Tarmac in £2bn merger with Lafarge

Historic concrete business Tarmac is being merged in a deal worth more than £2 billion, it was announced today.


Historic concrete business Tarmac is being merged in a deal worth more than £2 billion, it was announced today.

The move creates uncertainty for 500 people who work at the company's base in Wolverhampton. The company is merging with the UK arm of French quarrying giant Lafarge.

No decision has been taken about where the new business will be based, raising fears for the future of Tarmac's base in Millfields Road, Ettingshall.

Tarmac, which has assets of £1.6bn, is the senior partner in the merger.

Lafarge's cement business is based at Portland House in Solihull, while its aggregates and concrete arm is at Syston in Leicestershire.

Tarmac's owner, mining group Anglo-American, bought the Wolverhampton business shortly after it split from its construction arm Carillion in 1999.

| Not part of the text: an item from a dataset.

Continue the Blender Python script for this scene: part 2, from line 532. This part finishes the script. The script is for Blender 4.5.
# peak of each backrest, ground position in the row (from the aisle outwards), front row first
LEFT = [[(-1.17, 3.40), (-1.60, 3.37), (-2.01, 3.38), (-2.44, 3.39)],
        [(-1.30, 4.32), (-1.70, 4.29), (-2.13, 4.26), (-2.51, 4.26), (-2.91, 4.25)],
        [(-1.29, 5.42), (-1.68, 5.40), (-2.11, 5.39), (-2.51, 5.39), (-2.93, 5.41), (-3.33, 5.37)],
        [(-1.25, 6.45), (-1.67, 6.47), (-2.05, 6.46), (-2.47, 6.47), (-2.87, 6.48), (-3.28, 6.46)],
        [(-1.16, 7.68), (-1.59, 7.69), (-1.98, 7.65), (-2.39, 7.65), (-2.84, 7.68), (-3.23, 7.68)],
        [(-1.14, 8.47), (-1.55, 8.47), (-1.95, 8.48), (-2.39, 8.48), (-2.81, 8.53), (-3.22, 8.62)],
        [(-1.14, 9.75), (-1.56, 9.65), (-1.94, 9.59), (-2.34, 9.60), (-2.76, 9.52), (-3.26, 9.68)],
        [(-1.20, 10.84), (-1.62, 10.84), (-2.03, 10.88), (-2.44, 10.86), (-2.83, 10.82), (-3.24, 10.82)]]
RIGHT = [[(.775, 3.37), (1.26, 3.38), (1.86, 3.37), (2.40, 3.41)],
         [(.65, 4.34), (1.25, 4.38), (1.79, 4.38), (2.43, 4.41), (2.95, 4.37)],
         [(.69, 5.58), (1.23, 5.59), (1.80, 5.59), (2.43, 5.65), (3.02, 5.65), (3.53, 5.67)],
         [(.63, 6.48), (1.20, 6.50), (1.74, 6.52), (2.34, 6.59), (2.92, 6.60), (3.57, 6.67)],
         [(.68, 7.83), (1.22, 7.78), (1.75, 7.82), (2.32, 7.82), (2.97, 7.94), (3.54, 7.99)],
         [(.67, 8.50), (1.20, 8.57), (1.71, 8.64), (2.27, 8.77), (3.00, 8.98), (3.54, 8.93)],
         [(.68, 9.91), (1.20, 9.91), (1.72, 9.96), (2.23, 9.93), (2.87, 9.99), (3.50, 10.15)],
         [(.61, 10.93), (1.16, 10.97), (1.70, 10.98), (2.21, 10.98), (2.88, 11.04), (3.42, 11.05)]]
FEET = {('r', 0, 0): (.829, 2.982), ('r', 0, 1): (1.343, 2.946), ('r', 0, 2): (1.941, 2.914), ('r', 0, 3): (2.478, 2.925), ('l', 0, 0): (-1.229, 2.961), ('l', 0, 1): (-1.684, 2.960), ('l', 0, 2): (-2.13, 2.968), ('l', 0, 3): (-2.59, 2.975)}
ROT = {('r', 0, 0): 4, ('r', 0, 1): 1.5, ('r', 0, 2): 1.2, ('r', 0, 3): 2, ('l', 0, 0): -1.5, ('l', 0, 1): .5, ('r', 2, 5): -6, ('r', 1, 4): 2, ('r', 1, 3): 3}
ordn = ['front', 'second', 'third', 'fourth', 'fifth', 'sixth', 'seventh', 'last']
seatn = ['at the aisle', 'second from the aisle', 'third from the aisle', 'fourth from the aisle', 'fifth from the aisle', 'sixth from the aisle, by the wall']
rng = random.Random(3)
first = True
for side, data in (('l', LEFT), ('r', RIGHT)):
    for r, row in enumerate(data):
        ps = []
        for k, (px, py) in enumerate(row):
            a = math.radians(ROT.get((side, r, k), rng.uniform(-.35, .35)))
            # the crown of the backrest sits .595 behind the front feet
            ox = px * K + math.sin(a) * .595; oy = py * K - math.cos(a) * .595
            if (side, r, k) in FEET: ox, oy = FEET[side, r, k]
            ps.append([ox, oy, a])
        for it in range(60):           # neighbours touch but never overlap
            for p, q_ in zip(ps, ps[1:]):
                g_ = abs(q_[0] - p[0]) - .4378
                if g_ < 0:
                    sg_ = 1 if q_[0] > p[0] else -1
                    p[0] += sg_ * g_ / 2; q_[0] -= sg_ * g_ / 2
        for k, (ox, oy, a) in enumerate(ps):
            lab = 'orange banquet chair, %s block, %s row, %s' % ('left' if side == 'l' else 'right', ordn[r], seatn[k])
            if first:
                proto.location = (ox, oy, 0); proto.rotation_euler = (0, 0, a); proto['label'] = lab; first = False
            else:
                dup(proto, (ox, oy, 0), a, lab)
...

Today it moved quickly to quell fears that the merger will mean major redundancies among the 7,300 staff at the two companies, although staff could be transferred if plants close.

Predicted savings of £60 million a year would come from merging operations and increased sales, rather than cuts, the company said.

Today's surprise announcement comes after Anglo-American has spent years trying to find a buyer for the Tarmac business.

Anglo chief executive Cynthia Carroll said today: "This transaction positions us well to maximise value."

Under the deal, a single business will be created jointly owned by Anglo American and Lafarge's French parent company.

Combined sales of the businesses were around £1.8bn last year, with profits of about £210m.

Tarmac is the UK's largest quarrying company and has been involved in some of the UK's biggest construction projects including Wembley Stadium and the M1 widening.